«Io e la mia bambina, più che mamma e figlia, siamo “amiche”». Lo sento dire spesso e sono molti genitori che si vantano di essere “amici” dei propri figli, di trattarli alla pari, di essere assolutamente antiautoritari.
La ricerca di un rapporto di amicizia con i figli parte dal desiderio di maggiore “prossimità affettiva”: si vogliono abbattere le frontiere, abolire le gerarchie; convinti che in tal modo si possa più facilmente comunicare, non si abbiano segreti, ci si confidi tutto, ci si capisca meglio, si vivano esperienze comuni, si condividano stati d’animo, gioie e preoccupazioni. Ma dubito che queste dichiarate amicizie siano educativamente positive, le ragioni sono tante e ne espongo alcune.

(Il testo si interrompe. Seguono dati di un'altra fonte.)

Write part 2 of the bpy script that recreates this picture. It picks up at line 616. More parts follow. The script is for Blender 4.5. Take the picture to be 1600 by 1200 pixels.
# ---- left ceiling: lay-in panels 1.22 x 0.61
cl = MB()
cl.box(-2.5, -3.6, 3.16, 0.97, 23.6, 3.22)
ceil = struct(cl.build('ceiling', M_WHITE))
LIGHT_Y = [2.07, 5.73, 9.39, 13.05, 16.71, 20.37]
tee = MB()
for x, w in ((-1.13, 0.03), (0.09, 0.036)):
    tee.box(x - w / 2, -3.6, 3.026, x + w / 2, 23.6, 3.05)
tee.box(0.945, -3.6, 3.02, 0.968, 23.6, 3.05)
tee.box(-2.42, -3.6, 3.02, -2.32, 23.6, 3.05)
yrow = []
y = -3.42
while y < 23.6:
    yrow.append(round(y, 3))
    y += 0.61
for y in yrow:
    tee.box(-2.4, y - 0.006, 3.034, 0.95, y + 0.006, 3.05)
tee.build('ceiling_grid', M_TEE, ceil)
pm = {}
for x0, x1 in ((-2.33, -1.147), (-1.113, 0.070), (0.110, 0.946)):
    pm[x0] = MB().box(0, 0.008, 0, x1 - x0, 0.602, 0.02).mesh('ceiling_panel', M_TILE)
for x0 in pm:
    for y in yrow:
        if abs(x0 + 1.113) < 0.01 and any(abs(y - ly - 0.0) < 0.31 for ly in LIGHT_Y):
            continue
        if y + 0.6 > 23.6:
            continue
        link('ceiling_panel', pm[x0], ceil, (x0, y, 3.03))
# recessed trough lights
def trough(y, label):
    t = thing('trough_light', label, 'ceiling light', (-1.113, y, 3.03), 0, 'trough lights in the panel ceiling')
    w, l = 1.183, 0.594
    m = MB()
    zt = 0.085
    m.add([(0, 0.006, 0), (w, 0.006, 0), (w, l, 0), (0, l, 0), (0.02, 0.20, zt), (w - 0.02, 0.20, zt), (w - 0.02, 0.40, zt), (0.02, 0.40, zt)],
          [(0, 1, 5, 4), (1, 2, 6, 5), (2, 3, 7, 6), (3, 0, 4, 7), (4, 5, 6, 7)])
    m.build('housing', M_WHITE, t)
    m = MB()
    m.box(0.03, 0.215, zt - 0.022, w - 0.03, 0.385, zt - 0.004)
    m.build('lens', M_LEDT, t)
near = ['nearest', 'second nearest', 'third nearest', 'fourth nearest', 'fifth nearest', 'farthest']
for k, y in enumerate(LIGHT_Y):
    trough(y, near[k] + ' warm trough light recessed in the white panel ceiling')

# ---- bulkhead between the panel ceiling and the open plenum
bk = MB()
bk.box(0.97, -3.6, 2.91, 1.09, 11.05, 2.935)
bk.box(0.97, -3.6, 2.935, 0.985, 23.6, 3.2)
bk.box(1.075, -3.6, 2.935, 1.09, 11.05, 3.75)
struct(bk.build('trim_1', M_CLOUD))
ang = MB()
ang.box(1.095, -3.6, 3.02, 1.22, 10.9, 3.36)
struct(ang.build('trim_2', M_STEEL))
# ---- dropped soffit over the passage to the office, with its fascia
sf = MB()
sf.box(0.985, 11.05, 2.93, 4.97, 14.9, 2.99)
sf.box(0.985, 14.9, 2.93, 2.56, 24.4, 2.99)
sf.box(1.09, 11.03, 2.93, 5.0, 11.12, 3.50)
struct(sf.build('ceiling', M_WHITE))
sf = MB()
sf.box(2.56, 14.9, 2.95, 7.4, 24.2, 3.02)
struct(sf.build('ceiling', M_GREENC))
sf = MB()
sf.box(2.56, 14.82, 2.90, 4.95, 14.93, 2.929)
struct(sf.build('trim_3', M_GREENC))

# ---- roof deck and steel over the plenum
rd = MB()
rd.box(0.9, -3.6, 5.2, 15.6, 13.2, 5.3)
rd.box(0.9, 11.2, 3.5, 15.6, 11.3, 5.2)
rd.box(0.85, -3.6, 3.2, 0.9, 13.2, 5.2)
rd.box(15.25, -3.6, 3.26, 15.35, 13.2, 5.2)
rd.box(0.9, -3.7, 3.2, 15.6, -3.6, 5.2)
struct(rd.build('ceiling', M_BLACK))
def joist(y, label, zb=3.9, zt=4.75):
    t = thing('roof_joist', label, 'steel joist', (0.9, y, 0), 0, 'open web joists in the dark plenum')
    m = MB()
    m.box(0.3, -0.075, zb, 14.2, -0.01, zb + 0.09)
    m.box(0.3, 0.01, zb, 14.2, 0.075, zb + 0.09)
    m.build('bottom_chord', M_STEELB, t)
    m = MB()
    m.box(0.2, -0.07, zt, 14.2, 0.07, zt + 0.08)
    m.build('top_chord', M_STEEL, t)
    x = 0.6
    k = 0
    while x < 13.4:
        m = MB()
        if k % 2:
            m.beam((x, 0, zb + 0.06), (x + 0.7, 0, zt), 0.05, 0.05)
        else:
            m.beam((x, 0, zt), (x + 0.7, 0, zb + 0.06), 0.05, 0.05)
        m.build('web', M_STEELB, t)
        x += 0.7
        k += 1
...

1) Perché il rapporto educativo, lo abbiamo detto più volte, non è paritario: ci sono due persone che interagiscono (in questo caso figlia e madre), ma non sono sullo stesso piano, hanno ruoli, età, bisogni, esperienze, compiti diversi; perché diverso è l’amore che li lega; perché non hanno le stesse responsabilità; perché lei è figlia e noi papà e mamma.

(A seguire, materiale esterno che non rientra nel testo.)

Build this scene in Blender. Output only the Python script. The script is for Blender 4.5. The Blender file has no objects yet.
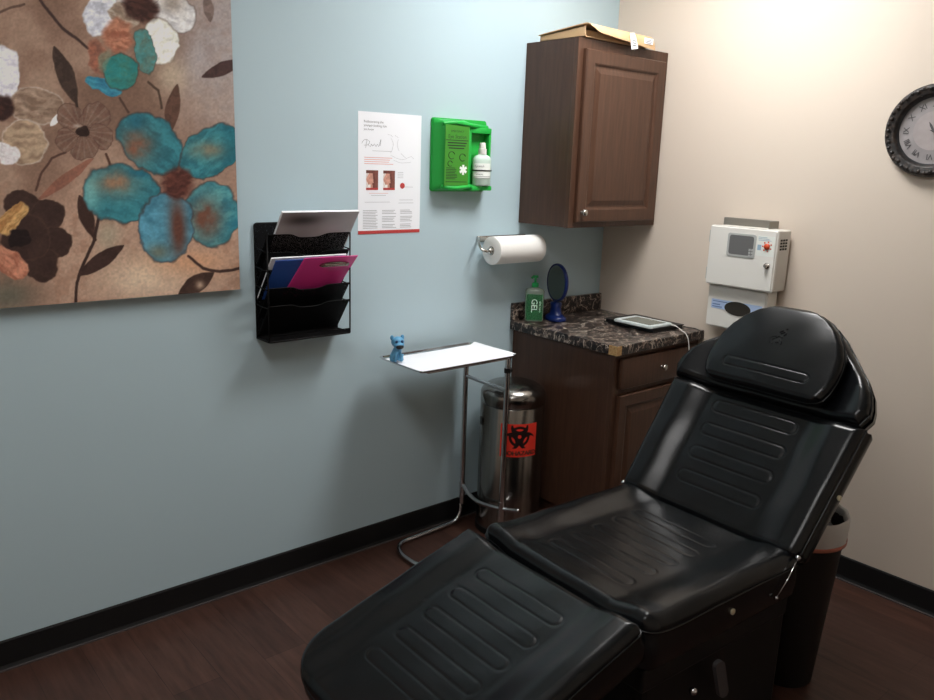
import bpy, bmesh, math, random
import numpy as np
from mathutils import Vector, Matrix
random.seed(7); rng = np.random.default_rng(11)
S = bpy.context.scene
COL = S.collection
pi = math.pi

# ------------------------------------------------------------------ materials
def lin(c):
    c = np.asarray(c, float) / 255.0
    return np.where(c <= 0.04045, c / 12.92, ((c + 0.055) / 1.055) ** 2.4)

def mat(name, rgb=(128, 128, 128), rough=0.5, metal=0.0, spec=0.5, noise=None, bump=None,
        trans=0.0, alpha=1.0, coat=0.0, attr=False, aniso=None, ior=1.45, emit=None):
    """rgb in sRGB 0-255; noise=(scale, second rgb, lo, hi[, stretch]); bump=(scale, strength, distance)"""
    m = bpy.data.materials.new(name); m.use_nodes = True
    nt = m.node_tree; N = nt.nodes; L = nt.links
    b = N['Principled BSDF']
    base = tuple(lin(rgb)) + (1,)
    b.inputs['Base Color'].default_value = base
    b.inputs['Roughness'].default_value = rough
    b.inputs['Metallic'].default_value = metal
    b.inputs['Specular IOR Level'].default_value = spec
    b.inputs['IOR'].default_value = ior
    b.inputs['Transmission Weight'].default_value = trans
    b.inputs['Alpha'].default_value = alpha
    b.inputs['Coat Weight'].default_value = coat
    if emit:
        b.inputs['Emission Color'].default_value = tuple(lin(emit[0])) + (1,)
        b.inputs['Emission Strength'].default_value = emit[1]
    tc = N.new('ShaderNodeTexCoord')
    if attr:
        a = N.new('ShaderNodeAttribute'); a.attribute_name = 'paint'
        L.new(a.outputs['Color'], b.inputs['Base Color'])
    if noise:
        mp = N.new('ShaderNodeMapping'); L.new(tc.outputs['Object'], mp.inputs['Vector'])
        if len(noise) > 4: mp.inputs['Scale'].default_value = noise[4]
        n = N.new('ShaderNodeTexNoise'); n.inputs['Scale'].default_value = noise[0]
        n.inputs['Detail'].default_value = 6
        L.new(mp.outputs['Vector'], n.inputs['Vector'])
        r = N.new('ShaderNodeValToRGB')
        r.color_ramp.elements[0].position = noise[2]; r.color_ramp.elements[1].position = noise[3]
        r.color_ramp.elements[0].color = base
        r.color_ramp.elements[1].color = tuple(lin(noise[1])) + (1,)
        L.new(n.outputs['Fac'], r.inputs['Fac']); L.new(r.outputs['Color'], b.inputs['Base Color'])
    if bump:
        n2 = N.new('ShaderNodeTexNoise'); n2.inputs['Scale'].default_value = bump[0]
        n2.inputs['Detail'].default_value = 3
        L.new(tc.outputs['Object'], n2.inputs['Vector'])
        bp = N.new('ShaderNodeBump'); bp.inputs['Strength'].default_value = bump[1]
        bp.inputs['Distance'].default_value = bump[2]
        L.new(n2.outputs['Fac'], bp.inputs['Height']); L.new(bp.outputs['Normal'], b.inputs['Normal'])
    return m

M = {}
M['blue'] = mat('blue_wall_paint', (184, 205, 213), 0.62, spec=0.3, bump=(220, 0.12, 0.002))
M['beige'] = mat('beige_wall_paint', (214, 201, 187), 0.62, spec=0.3, bump=(220, 0.12, 0.002))
M['ceil'] = mat('ceiling_tile', (235, 235, 230), 0.9, bump=(90, 0.3, 0.004))
M['base'] = mat('black_rubber_base', (20, 20, 21), 0.5, spec=0.4)
M['caulk'] = mat('grey_floor_seam', (74, 68, 68), 0.7)
M['cab'] = mat('espresso_wood', (86, 60, 46), 0.36, spec=0.4, noise=(9, (68, 46, 35), 0.3, 0.75, (9, 9, 0.7)), bump=(60, 0.05, 0.001))
M['cabside'] = mat('espresso_side_veneer', (80, 55, 42), 0.36, spec=0.4, noise=(9, (66, 44, 34), 0.3, 0.75, (9, 9, 0.7)))
M['chrome'] = mat('chrome', (205, 205, 208), 0.16, 1.0)
M['steel'] = mat('brushed_steel', (168, 165, 160), 0.22, 1.0, noise=(30, (118, 115, 112), 0.3, 0.7, (1, 1, 0.02)))
M['darksteel'] = mat('dark_steel', (70, 70, 72), 0.35, 0.9)
M['nickel'] = mat('satin_nickel', (190, 186, 180), 0.25, 1.0)
M['vinyl'] = mat('black_vinyl', (12, 14, 16), 0.25, spec=0.42, bump=(420, 0.10, 0.0012))
M['vinylside'] = mat('black_vinyl_side', (16, 16, 17), 0.45, spec=0.4, bump=(420, 0.10, 0.0012))
M['blackmet'] = mat('black_powder_coat', (16, 16, 17), 0.5, spec=0.35)
M['brass'] = mat('brass_snap', (206, 196, 168), 0.35, 0.3)
M['greyplas'] = mat('grey_plastic_lever', (70, 68, 70), 0.5)
M['white'] = mat('white_plastic', (226, 224, 218), 0.4)
M['offwhite'] = mat('off_white_plastic', (206, 202, 194), 0.45)
M['paper'] = mat('white_paper', (248, 250, 255), 0.7, spec=0.2)
M['towel'] = mat('paper_towel', (240, 238, 234), 0.9, spec=0.1, bump=(160, 0.35, 0.002))
M['core'] = mat('cardboard_core', (120, 105, 88), 0.9)
M['kraft'] = mat('kraft_cardboard', (212, 178, 138), 0.8, spec=0.2, noise=(14, (198, 163, 122), 0.3, 0.7))
M['flute'] = mat('dark_cardboard_edge', (92, 70, 50), 0.9)
M['green'] = mat('green_moulded_plastic', (40, 178, 72), 0.35)
M['greenlab'] = mat('green_label', (66, 146, 44), 0.5)
M['ink'] = mat('dark_ink', (36, 44, 34), 0.6)
M['inkgrey'] = mat('grey_ink', (120, 120, 124), 0.7)
M['inklight'] = mat('light_grey_ink', (178, 180, 184), 0.7)
M['inkred'] = mat('red_ink', (232, 172, 164), 0.7)
M['redbar'] = mat('red_print', (190, 62, 60), 0.6)
M['whiteprint'] = mat('white_print', (238, 244, 238), 0.6)
M['bottle'] = mat('milky_bottle', (206, 228, 216), 0.3, alpha=0.93)
M['strap'] = mat('black_strap', (20, 20, 20), 0.6)
M['bluplas'] = mat('blue_plastic', (16, 38, 98), 0.3)
M['mirror'] = mat('mirror_glass', (150, 160, 156), 0.06, 1.0)
M['gel'] = mat('green_gel', (24, 140, 78), 0.12, trans=0.55, ior=1.4)
M['clearplas'] = mat('clear_bottle_plastic', (176, 190, 176), 0.15, trans=0.6, ior=1.3)
M['pump'] = mat('green_pump', (30, 150, 80), 0.3)
M['gellab'] = mat('green_gel_label', (50, 124, 76), 0.4, alpha=0.55)
M['black'] = mat('black_plastic', (18, 18, 19), 0.42)
M['wire'] = mat('matte_black_wire', (11, 11, 12), 0.6, spec=0.25)
M['screen'] = mat('grey_screen', (112, 118, 110), 0.2)
M['tabwhite'] = mat('white_tablet_plastic', (212, 222, 222), 0.3)
M['cable'] = mat('white_cable', (214, 214, 208), 0.5)
M['dog'] = mat('sky_blue_toy_plastic', (92, 158, 198), 0.4)
M['dogdark'] = mat('dark_blue_toy_paint', (22, 58, 98), 0.4)
M['muzzle'] = mat('black_toy_muzzle', (22, 22, 24), 0.5)
M['toywhite'] = mat('white_toy_paint', (210, 225, 235), 0.5)
M['sticker'] = mat('painted_sticker', attr=True, rough=0.45)
M['art'] = mat('painted_canvas', attr=True, rough=0.62, spec=0.25, bump=(500, 0.25, 0.001))
M['artside'] = mat('canvas_side', (120, 98, 84), 0.7)
M['photo'] = mat('printed_photo', attr=True, rough=0.6)
M['folder'] = mat('grey_magazine_cover', attr=True, rough=0.3)
M['bluefold'] = mat('blue_folder', (48, 88, 170), 0.4)
M['pink'] = mat('translucent_pink_plastic', (255, 76, 170), 0.25, alpha=0.80)
M['clip'] = mat('clipboard_clip', (150, 136, 128), 0.25, 1.0)
M['liner'] = mat('translucent_bin_liner', (214, 212, 210), 0.35, alpha=0.80)
M['linered'] = mat('red_liner_hem', (190, 116, 96), 0.4, alpha=0.9)
M['trash'] = mat('grey_rubbish', (96, 96, 100), 0.8)
M['bin'] = mat('dark_brown_bin', (24, 21, 20), 0.5)
M['wood'] = mat('raw_particle_board', (190, 156, 108), 0.8, noise=(120, (160, 124, 80), 0.35, 0.65))
M['lab_blue'] = mat('pale_blue_label', (176, 198, 232), 0.5)
M['hole'] = mat('dark_opening', (44, 40, 34), 0.8)
M['redbtn'] = mat('orange_red_button', (206, 78, 44), 0.5)
M['yellowish'] = mat('cream_label', (228, 232, 226), 0.5)
M['greysheet'] = mat('grey_metal_bracket', (140, 136, 128), 0.45, 0.6)
M['lightgrey'] = mat('light_grey_plastic', (176, 178, 176), 0.4)
M['clockdark'] = mat('dark_bronze_frame', (34, 32, 32), 0.42, spec=0.5, noise=(60, (66, 54, 46), 0.45, 0.75), bump=(70, 0.5, 0.004))
M['clockring'] = mat('smooth_dark_ring', (62, 64, 66), 0.3, 0.5)
M['dial'] = mat('aged_clock_dial', (154, 149, 149), 0.6, noise=(9, (130, 125, 126), 0.35, 0.7))
M['dial2'] = mat('aged_clock_dial_centre', (168, 159, 158), 0.6, noise=(14, (146, 139, 138), 0.35, 0.7))
M['numeral'] = mat('clock_numeral_ink', (74, 72, 74), 0.6)
M['lampframe'] = mat('white_light_frame', (230, 230, 228), 0.5)

def wire_mesh_material():
    m = mat('black_wire_mesh', (10, 10, 12), 0.6, spec=0.2)
    nt = m.node_tree; N = nt.nodes; L = nt.links
    b = N['Principled BSDF']; out = N['Material Output']
    tc = N.new('ShaderNodeTexCoord'); v = N.new('ShaderNodeTexVoronoi'); v.inputs['Scale'].default_value = 330
    L.new(tc.outputs['Object'], v.inputs['Vector'])
    r = N.new('ShaderNodeMath'); r.operation = 'LESS_THAN'; r.inputs[1].default_value = 0.30
    L.new(v.outputs['Distance'], r.inputs[0])
    mx = N.new('ShaderNodeMixShader'); tr = N.new('ShaderNodeBsdfTransparent')
    L.new(r.outputs[0], mx.inputs['Fac']); L.new(b.outputs[0], mx.inputs[1]); L.new(tr.outputs[0], mx.inputs[2])
    L.new(mx.outputs[0], out.inputs['Surface'])
    return m
M['mesh'] = wire_mesh_material()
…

2) Non si dimentichi poi che in ognuno di noi resiste il bambino che eravamo e poterci ritornare anche solo per un poco, essere bambino con il nostro bambino, tornare piccoli, abbandonare il “dovere” di essere adulti… può essere gratificante per noi, ma certamente non per chi educhiamo; perché il genitore bambino non è più né padre, né amico e depriva così il figlio del “necessario riconoscimento” come persona libera assolutamente unica ed irrepetibile.
3) Ancora il proporsi alla pari con i figli, può nascondere la paura di invecchiare, certe mamme non vogliono diventare adulte, si vestono come le figlie quindicenni, si comportano come loro, usano il medesimo linguaggio, ecc. Sono trendy (per dirla in inglese) o à la page (per dirla in francese), ma non sono buone mamme.
4) Ed aggiungerei, infine, anche il fatto che, quasi sempre, dietro una parvenza di amicizia disinteressata, la mamma pensa che, se si fa amica della figlia, questa le confiderà tutto e con ciò potrà meglio proteggerla, consigliarla, aiutarla e anche (mi si consenta di dirlo) controllarla. In fondo in fondo temo che quest’ultima sia la ragione, principale e mai palesata, che ci spinge a proporci come amici dei nostri figli … e non è una nobile ragione. Ogni mamma teme (e con buone ragioni) che i figli le nascondano qualcosa perciò è seriamente preoccupata circa i “pericoli” che corrono se non dicono tutto e allora? Allora cerca delle soluzioni; una può esser questa: «Se ci diciamo tutto, come due “amiche per la pelle”… io so tutto di lei e lei sa tutto di me, per cui posso intervenire prima che accada qualcosa di irreparabile». Sappiamo che non è questa la strada che dà buoni risultati e ripetendoci diciamo che l’ascolto è la via migliore; il tempo per i figli non affatto interrogandoli, ma lasciandoli parlare; i pranzi e le cene sempre tutti insieme e con la tivù spenta, parlando poco noi per lasciare loro lo spazio per esprimersi, raccontare, confidarsi.
Di questo hanno bisogno, come hanno bisogno degli amici che – però – sono altri rispetto ai genitori.